Flyers flashback: Bill Barber’s late ‘Hail Mary’ goal put stranglehold on stunning ’74 Finals
With the score 2-2 late In Game 4, Flyers winger Bill Barber said he threw a "Hail Mary" shot at the net. It got past Boston goalie Gilles Gilbert and gave the Flyers a stranglehold in the stunning series.
Sixth in a series counting down the 10 most memorable playoff wins in the Flyers’ history. Today: No. 5.
When the Flyers won their first Stanley Cup in 1974, three goals stood out in the Final: Rick MacLeish’s series-clincher in Game 6, Bobby Clarke’s overtime tally in Game 2, and Bill Barber’s dramatic score late in Game 4.
Each was critical for a different reason. Each will live in Flyers lore.
Barber’s goal is probably the least appreciated of the three famous scores, but it was the one that gave the underdog Flyers a 3-1 series lead against Boston and made the team’s Cup chances go from plausible to realistic.
Very realistic.
“Huge, huge goal,” goaltender Bernie Parent said the other day.
The Game 4 win drove home a point to a stunned hockey world. It made folks realize that the Broad Street Bullies were much more skilled than their nickname suggested, that they had more talent than the cynics believed, that the Flyers – adored in Philadelphia, hated by other teams’ fans because of their intimidating style of play -- were on the verge of winning a Cup just seven years after they joined the NHL as one of the league’s six expansion teams.
Clarke was on the ice at the Spectrum when Barber’s 30-foot drive from near the left boards beat goalie Gilles Gilbert and gave the Flyers a 3-2 lead with 5 minutes, 35 seconds left. The Flyers won, 4-2.
“That shot,” Clarke said a couple of weeks ago, “was a rocket. [Reggie] Leach could shoot like that. A real heavy, hard, high shot, the kind of shot where if it hit the goaltender’s shoulder, he was going to get hurt in those days.”
Barber, like Clarke, is now an adviser with the Flyers. He lives part-time in Siesta Key, Fla., about 12 miles from one of Clarke’s homes, and spends the rest of the year in South Jersey.
Barber, 67, recently had both knees replaced at the same time at the Rothman Institute.
“Now I can walk again, which is an absolute blessing,” he said. “For about 10, 12 years, I couldn’t walk any distance without having difficulty. That’s been corrected. Now I can walk on the beach and ride beach bikes and I ride a motorcycle a little bit, so it’s all good.”
But not as good as it felt on the night of May 14, 1974, when Barber ended an extremely rare (for him) nine-game goalless streak.
The game-winning sequence started when Ross Lonsberry beat Boston’s superstar defenseman, Bobby Orr, to a loose puck along the left boards and slid it back to the left point. Barber, a left winger who was playing the right side because of an injury to Gary Dornhoefer, hustled to his left, gathered the puck, and moved closer to the net before firing a drive just over Gilbert’s catching hand.

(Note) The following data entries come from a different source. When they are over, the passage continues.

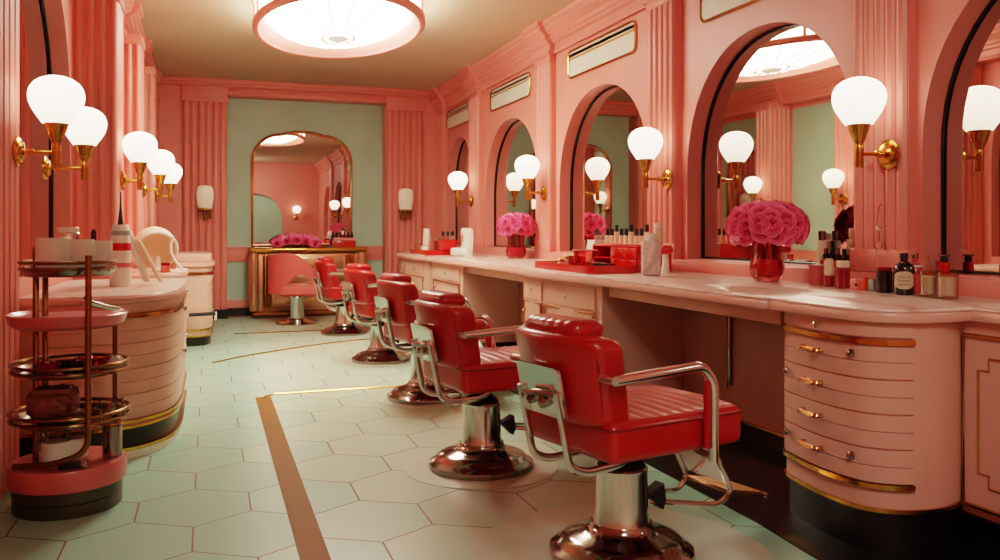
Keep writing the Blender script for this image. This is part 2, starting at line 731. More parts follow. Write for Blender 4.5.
# back wall: pink front plane with a green recess
RX0, RX1, RZ = .255, 2.62, 3.29
bm = B()
fnB = lambda a, b, d: Vector((a, YB + d, b))
holed_sheet(bm, [(XL - .1, 0), (XR + .1, 0), (XR + .1, ZC), (XL - .1, ZC)], [[(RX0, .001), (RX1, .001), (RX1, RZ), (RX0, RZ)]], fnB, .25, Vector((0, -1, 0)))
struct('wall_back', bm, 'wall')
bm = B(); box(bm, RX0 - .1, RX1 + .1, YB + .25, YB + .3, 0, RZ + .1)
struct('wall_recess', bm, 'green')
bm = B()
for z0, z1, d in ((.82, .87, .03), (.87, 1.0, .018), (1.0, 1.05, .035)):
    box(bm, RX0 + .002, RX1 - .002, YB + .25 - d, YB + .25, z0, z1, .006)
struct('trim_3', bm, 'trim')
bm = B()
box(bm, RX0 + .002, RX1 - .002, YB + .222, YB + .25, .12, .24, .006)
struct('baseboard_back', bm, 'trim')
bm = B()
box(bm, RX0 + .002, RX1 - .002, YB + .2, YB + .25, 0, .12)
struct('baseboard_recess', bm, 'toe')
# back pilasters
for k, (a, b) in enumerate(((-.36, .25), (2.63, 3.2))):
    bm = B()
    box(bm, a, b, YB - .05, YB, .13, 3.2)
    w = b - a
    for i in range(6):
        xc = a + w * (i + .5) / 6
        tube(bm, [(xc, YB - .055, .14), (xc, YB - .055, 3.2)], w / 13.5, 10)
    box(bm, a - .03, b + .03, YB - .12, YB, 3.17, 3.23, .012)
    box(bm, a - .01, b + .01, YB - .1, YB, 3.23, 3.4, .005)
    struct('trim_%d' % (20 + k), bm, 'trim')
    bm = B(); box(bm, a - .02, b + .02, YB - .13, YB, 0, .13)
    struct('baseboard_%d' % (20 + k), bm, 'toe')
bm = B()
box(bm, RX0 - .0, RX1, YB - .03, YB, RZ, 3.42, .006)
box(bm, RX0 - .0, RX1, YB - .05, YB, RZ + .05, RZ + .075, .006)
box(bm, XL, XR, YB - .15, YB, 3.4, 3.44, .01)
box(bm, XL, XR, YB - .2, YB, 3.44, 3.5, .015)
struct('trim_4', bm, 'trim')

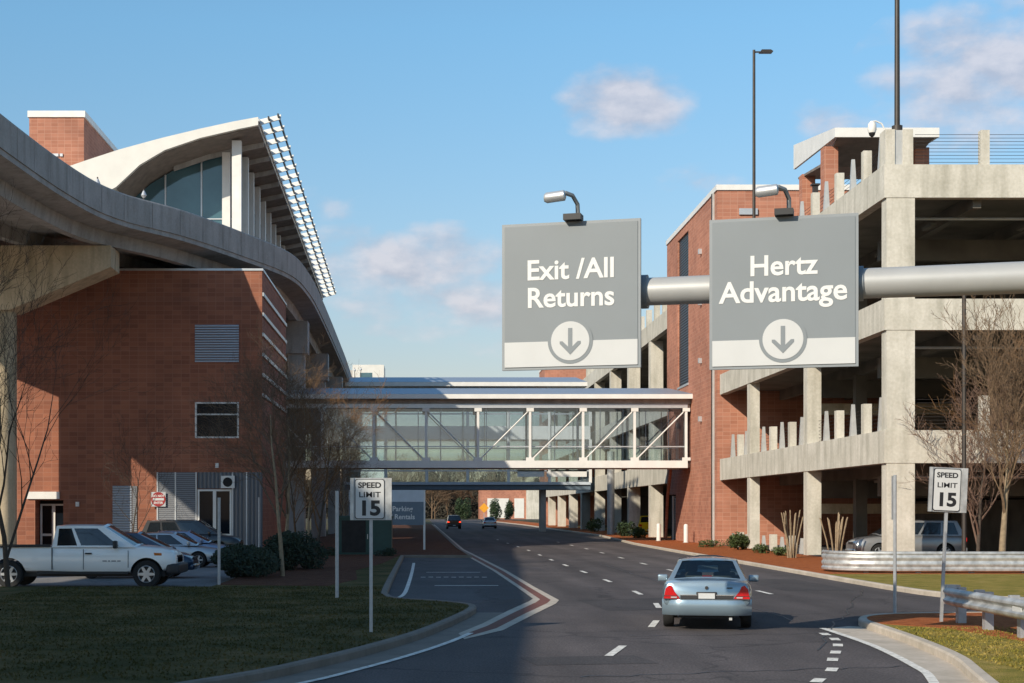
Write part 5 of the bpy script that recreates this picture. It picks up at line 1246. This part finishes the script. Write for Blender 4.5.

“The funny part about it is, I was reluctant to shoot there,” Barber said of his game-winner. “Prior to the puck arriving to me – and I’ll never forget the goal – the puck was kind of up on edge, and I remember Bobby Orr going down [in front of the net] and I just missed his head with the shot.
"I kind of half-whipped a shot, it was like lacrosse almost. You’re whipping it at the net and Hail Mary-ing it. It took off, for whatever reason. It went right by Bobby’s ear and I don’t know if Gilbert saw it or not, but it was in the corner of the net quickly and went in and out of the net.”
Andre “Moose” Dupont added an insurance goal with 3:20 to go.
Two games later, after a 5-1 loss in Boston, the Flyers won the Cup at the Spectrum with a tension-filled, 1-0 victory in Game 6. To this day, it is the only Cup they have ever won on home ice.
The Game 4 win paved the way.
“It was a big game for us, a game we needed to win if we wanted to keep the home-ice advantage,” said Barber, who scored 420 goals in his career and was inducted into the Hockey Hall of Fame in 1990. “That was the game that put the stranglehold on the series.”
Barber called the Game 4 goal the biggest of his career “because it was our first Cup, it was against Boston, and was in a critical game we needed to win. We did not want to go back to Boston tied at two games apiece.”
The goal and the emotional eruption from the jam-packed Spectrum crowd, Barber said, “made me shiver from my neck to my toes.”
The Stanley Cup championship was on the horizon.